Population control isn’t a taboo subject, it’s just plain wrong. The planet — and more importantly, humankind — will be better off when we start believing in human ingenuity. We need more human brainpower — not less — to lift people out of poverty, innovate our way out of environmental challenges and make a case for unfettered and unconditional freedom. Women should be free to access all forms of education and family planning methods, not so that they have fewer children but so that they can enjoy the same kind of lifestyle choices as those who seek to limit their numbers.

David Attenborough is a national sweetheart, Greta Thunberg is hailed as an international inspiration and climate activists across the world have been praised for their brave efforts in fighting for a better planet. But we should not allow the alarmism surrounding climate change to mask the deep-seated prejudices and misanthropic tendencies of population control enthusiasts.

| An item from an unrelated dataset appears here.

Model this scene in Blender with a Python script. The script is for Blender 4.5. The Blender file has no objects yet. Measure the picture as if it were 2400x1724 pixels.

At Davos earlier this year, a packed audience of leaders and economists sat through an exercise in climate self-flagellation by Dr Jane Goodall. While scolding these naughty boys for ruining the planet, Goodall assured them that the current state of the climate “wouldn’t be a problem if there was the size of the population that there was 500 years ago”. Unless we fancy allowing the population of Davos to dictate who lives and who dies in a new climate-friendly world, it’s time to start calling out the elitist, reactionary, small-minded narrative behind today’s climate warriors. Who’s to say that the next kid born in the slums whom the likes of Attenborough finds distateful couldn’t come up with the solution for how to save our planet?